Just two years removed from their second straight championship, the Lakers are no longer title contenders.

From 2008-2010, Los Angeles was the class of the NBA. They made it to three straight NBA Finals, winning two in the process. Despite the emergence of LeBron James, many people still considered Kobe Bryant to be the best player in the league.

But the Lakers are a very different team these days.

A lot of their players are the same, but they aren't playing at the same level of a few years ago. Kobe Bryant is a few years older and not as effective as he was when L.A. was winning championships. Pau Gasol had his worst season as a Laker and Metta World Peace is a shell of his old self.

If the Lakers want to be able to compete for a championship within the next few years, they're going to have to make some changes. Kobe Bryant is still an elite scorer, but he can't win games by himself anymore. Los Angeles needs to put better pieces around Bryant if they want to compete in the Western Conference.

Besides Andrew Bynum, most of the Lakers' top players have seen their best days. Gasol, World Peace and Bryant will all be upward of 32 years old by the start of next season.

The Western Conference has multiple teams that are younger, with brighter futures than L.A. The Thunder, Clippers and Grizzlies all have a core of young stars, and the Spurs are always contenders.

Los Angeles won the Pacific Division, but still had their worst winning percentage sine the 2006-2007 season.

L.A. has a few pieces that could net them some good value. They have the luxury of having two seven-footers and can afford to deal one to shore up an area of weakness.

Pau Gasol is probably more expendable than Andrew Bynum. He is seven years older than Bynum and had the lowest scoring average of his career in the lockout-shortened season. He has also been criticized by Bryant, and failed to perform well in multiple playoff games.

Bynum emerged as an elite big man this past season. He was third in the league in rebounds and scored a career high 18.7 points per game. Despite his stellar play, he's had a few issues that might force the Lakers to trade him.

The center was benched by head coach Mike Brown earlier in the season, and he hasn't expressed a tremendous desire to stay in Los Angeles. Bynum has one year left on his contract, and the Lakers might not want to commit a lot of money to him.
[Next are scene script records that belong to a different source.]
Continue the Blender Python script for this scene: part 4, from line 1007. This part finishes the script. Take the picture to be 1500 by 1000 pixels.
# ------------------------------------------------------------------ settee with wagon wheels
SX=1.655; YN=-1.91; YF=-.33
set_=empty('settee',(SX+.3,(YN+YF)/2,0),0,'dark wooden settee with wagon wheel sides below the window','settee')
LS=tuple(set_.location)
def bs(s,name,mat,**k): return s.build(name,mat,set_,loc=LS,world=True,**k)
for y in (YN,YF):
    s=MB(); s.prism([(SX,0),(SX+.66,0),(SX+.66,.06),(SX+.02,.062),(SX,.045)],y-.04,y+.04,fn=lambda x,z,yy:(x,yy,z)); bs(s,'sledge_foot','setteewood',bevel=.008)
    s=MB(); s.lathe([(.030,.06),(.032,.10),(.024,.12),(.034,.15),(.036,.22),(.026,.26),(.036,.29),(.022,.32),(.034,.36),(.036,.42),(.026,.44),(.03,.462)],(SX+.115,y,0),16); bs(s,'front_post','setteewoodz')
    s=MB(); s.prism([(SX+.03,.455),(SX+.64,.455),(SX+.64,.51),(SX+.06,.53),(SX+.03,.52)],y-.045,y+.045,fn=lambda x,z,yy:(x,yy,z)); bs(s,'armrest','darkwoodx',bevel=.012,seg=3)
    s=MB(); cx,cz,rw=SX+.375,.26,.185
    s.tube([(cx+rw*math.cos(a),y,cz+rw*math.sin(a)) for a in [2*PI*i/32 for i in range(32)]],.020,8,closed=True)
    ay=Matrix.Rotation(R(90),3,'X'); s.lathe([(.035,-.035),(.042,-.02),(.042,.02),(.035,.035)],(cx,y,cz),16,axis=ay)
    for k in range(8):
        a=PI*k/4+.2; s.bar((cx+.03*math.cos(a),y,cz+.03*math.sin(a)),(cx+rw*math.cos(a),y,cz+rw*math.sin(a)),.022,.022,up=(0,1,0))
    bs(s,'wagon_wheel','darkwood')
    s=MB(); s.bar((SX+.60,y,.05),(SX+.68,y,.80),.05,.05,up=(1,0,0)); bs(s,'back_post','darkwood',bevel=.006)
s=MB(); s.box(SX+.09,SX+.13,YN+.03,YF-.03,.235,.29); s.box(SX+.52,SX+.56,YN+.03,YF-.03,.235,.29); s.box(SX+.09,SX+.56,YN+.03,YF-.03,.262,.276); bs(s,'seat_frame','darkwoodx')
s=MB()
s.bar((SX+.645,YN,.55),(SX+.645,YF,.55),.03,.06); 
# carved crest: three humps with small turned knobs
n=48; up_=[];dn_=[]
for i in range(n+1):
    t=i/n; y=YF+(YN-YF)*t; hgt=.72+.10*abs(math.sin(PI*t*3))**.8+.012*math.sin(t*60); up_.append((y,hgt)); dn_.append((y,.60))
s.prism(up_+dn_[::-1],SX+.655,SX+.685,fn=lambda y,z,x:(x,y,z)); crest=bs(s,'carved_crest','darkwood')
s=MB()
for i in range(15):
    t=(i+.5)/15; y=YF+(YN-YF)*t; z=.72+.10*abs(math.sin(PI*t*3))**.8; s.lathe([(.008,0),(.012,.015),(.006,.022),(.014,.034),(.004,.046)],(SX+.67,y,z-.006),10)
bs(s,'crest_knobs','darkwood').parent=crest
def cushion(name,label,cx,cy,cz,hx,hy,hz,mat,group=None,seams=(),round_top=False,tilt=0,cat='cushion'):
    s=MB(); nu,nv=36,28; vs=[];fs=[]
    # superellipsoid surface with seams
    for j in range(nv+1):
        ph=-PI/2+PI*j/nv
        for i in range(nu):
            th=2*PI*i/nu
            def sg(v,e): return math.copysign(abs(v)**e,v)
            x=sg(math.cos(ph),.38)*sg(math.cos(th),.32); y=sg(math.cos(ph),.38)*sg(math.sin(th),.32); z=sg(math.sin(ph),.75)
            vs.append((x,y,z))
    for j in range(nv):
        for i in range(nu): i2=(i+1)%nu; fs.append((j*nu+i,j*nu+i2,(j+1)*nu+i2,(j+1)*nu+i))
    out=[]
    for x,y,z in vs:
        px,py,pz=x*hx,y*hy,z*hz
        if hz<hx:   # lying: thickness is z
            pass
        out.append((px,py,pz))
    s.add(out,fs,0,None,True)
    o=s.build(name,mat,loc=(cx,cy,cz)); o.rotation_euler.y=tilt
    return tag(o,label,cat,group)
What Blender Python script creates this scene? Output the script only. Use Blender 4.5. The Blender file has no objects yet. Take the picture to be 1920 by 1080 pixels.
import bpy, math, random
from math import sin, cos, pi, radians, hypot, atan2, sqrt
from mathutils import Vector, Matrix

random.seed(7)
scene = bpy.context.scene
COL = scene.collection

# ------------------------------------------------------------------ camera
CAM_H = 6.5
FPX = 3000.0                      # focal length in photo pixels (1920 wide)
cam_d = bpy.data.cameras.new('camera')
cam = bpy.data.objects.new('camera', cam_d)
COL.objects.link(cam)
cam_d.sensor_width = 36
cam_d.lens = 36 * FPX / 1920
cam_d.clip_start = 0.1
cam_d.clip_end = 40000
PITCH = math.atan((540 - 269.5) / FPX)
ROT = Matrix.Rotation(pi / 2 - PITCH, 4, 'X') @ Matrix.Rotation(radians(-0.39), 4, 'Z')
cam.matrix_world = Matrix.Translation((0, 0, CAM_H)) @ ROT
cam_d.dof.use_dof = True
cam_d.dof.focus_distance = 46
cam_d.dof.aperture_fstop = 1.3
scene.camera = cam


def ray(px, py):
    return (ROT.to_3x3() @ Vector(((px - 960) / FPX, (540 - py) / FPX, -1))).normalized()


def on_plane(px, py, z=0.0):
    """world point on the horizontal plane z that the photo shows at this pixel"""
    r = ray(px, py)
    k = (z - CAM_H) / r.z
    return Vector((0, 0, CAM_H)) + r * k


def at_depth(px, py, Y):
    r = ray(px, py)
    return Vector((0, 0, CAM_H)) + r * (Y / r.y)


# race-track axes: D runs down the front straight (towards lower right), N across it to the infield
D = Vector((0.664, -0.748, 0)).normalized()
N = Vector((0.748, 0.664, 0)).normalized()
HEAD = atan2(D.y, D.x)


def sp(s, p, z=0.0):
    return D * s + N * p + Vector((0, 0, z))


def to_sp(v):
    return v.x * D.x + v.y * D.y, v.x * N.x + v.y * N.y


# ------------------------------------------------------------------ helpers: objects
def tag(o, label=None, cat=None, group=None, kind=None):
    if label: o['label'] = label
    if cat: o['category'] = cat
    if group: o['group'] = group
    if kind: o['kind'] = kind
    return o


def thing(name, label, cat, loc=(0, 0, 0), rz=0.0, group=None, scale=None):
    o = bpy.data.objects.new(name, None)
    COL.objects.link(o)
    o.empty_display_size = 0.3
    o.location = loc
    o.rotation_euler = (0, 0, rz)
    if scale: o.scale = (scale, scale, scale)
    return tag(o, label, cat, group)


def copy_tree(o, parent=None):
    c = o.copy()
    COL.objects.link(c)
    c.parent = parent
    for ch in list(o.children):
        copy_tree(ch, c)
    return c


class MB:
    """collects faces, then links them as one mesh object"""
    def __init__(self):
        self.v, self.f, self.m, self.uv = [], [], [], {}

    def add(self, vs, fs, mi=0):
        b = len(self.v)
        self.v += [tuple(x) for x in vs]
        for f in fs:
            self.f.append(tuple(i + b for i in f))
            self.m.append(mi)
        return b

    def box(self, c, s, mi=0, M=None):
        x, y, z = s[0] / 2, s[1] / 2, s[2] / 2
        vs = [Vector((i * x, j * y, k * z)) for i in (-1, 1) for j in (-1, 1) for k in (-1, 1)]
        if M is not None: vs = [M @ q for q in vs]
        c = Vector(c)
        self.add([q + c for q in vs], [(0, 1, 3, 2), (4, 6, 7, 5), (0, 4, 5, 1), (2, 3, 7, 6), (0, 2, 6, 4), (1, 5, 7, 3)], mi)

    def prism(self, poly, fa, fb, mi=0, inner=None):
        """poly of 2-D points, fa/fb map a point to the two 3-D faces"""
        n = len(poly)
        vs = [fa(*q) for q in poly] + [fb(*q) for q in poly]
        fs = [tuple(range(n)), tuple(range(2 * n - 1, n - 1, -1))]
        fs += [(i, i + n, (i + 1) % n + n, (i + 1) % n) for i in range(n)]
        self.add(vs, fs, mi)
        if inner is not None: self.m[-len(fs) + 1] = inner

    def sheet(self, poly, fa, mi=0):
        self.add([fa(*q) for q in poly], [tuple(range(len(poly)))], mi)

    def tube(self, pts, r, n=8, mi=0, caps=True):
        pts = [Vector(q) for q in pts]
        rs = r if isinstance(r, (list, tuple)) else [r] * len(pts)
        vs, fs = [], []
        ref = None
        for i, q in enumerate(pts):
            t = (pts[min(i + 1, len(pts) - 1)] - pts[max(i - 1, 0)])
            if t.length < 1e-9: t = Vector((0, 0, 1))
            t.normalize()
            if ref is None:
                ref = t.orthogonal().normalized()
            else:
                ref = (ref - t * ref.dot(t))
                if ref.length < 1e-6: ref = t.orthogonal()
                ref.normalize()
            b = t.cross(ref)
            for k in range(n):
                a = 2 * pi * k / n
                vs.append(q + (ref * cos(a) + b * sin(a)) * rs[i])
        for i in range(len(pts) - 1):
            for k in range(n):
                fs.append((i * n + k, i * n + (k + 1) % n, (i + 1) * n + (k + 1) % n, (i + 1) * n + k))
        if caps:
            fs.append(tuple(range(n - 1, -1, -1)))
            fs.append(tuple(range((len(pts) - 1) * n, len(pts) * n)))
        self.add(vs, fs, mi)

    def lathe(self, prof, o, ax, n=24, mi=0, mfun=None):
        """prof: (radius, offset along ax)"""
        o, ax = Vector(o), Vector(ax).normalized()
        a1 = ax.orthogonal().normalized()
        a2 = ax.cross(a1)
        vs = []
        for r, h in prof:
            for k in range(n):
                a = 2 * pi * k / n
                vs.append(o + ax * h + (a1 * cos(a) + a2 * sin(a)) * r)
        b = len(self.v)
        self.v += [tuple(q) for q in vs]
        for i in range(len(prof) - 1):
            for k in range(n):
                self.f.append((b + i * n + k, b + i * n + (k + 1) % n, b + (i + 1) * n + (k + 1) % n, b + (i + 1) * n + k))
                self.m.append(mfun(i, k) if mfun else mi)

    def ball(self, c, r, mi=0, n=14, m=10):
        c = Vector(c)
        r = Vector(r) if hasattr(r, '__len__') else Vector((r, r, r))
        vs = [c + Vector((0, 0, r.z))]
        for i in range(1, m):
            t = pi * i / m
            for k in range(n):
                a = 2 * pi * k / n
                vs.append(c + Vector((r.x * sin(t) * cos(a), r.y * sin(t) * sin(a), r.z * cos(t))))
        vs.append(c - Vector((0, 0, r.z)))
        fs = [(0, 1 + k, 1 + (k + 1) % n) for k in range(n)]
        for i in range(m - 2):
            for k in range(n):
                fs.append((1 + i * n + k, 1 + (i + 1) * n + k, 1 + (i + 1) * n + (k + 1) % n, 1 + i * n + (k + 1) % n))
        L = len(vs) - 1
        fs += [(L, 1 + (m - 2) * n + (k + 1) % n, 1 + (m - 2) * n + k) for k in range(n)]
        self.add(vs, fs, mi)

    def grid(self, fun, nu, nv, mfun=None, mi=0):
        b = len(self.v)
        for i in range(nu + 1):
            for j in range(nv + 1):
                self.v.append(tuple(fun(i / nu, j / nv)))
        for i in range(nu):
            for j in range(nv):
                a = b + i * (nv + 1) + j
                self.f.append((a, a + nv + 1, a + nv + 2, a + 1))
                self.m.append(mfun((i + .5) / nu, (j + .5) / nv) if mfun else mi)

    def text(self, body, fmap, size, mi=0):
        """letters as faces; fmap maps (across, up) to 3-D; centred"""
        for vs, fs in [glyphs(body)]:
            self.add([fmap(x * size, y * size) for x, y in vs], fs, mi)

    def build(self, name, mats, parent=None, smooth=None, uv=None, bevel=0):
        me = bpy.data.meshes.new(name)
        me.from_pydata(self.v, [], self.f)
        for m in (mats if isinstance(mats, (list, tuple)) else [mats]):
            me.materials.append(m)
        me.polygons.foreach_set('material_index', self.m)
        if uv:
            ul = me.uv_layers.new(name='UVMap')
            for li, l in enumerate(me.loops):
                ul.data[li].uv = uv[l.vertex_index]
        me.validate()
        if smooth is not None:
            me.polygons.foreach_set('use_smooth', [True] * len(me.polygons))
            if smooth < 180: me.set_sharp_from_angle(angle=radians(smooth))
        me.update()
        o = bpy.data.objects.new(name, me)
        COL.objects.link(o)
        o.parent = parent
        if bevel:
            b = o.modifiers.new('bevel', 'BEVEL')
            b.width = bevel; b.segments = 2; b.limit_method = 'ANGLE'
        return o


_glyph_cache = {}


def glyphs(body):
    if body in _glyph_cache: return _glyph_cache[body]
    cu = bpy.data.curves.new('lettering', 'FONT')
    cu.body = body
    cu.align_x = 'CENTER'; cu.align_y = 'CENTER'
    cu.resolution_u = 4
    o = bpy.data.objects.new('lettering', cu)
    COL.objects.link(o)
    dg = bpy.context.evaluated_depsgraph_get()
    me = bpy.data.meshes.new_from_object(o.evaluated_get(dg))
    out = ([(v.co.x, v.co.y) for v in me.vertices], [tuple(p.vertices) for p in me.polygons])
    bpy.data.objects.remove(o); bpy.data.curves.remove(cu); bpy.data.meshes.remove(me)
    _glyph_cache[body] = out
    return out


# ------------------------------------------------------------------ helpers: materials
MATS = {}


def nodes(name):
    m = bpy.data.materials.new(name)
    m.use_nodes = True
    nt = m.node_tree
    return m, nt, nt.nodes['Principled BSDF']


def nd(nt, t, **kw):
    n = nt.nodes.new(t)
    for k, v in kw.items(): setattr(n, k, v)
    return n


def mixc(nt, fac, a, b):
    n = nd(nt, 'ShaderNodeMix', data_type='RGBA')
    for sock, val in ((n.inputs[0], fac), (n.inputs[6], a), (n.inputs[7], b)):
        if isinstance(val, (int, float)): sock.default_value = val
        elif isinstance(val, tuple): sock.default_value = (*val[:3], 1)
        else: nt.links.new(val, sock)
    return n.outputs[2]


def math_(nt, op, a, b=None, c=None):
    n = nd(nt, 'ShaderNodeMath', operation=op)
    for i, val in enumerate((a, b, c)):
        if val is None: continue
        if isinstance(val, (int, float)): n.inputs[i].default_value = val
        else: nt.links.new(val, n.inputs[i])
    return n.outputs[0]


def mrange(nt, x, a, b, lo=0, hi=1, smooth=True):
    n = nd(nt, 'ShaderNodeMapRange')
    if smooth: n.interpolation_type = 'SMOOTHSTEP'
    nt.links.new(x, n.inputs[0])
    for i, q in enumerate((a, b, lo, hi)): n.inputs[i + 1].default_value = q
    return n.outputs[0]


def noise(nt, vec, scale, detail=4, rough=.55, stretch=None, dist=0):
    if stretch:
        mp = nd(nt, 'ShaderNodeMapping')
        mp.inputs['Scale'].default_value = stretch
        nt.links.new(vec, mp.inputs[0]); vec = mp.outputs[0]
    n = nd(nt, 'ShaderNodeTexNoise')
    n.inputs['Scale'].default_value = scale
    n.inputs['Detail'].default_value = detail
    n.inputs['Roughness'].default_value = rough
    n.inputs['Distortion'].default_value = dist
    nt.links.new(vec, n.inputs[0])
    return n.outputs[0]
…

He was asked about his future after the Lakers were eliminated from the postseason and responded, It really doesn't matter to me. I'll play anywhere.

The Lakers need an upgrade at point guard and a deeper bench to have a shot at a championship. Either Gasol or Bynum could get Los Angeles a point guard in return. A point guard who can set up Bryant and one of the Lakers big men would go a long way in helping them get back to where they were just a few seasons ago.

There's almost no chance that Bryant will be traded, so he'll have to learn to play with his new limitations. He's no longer the best player in the NBA, and can't always look to take the last shot at the end of games.

As currently constituted, the Lakers can't win a championship; however, they have the right pieces to make the moves to become a title contender once again.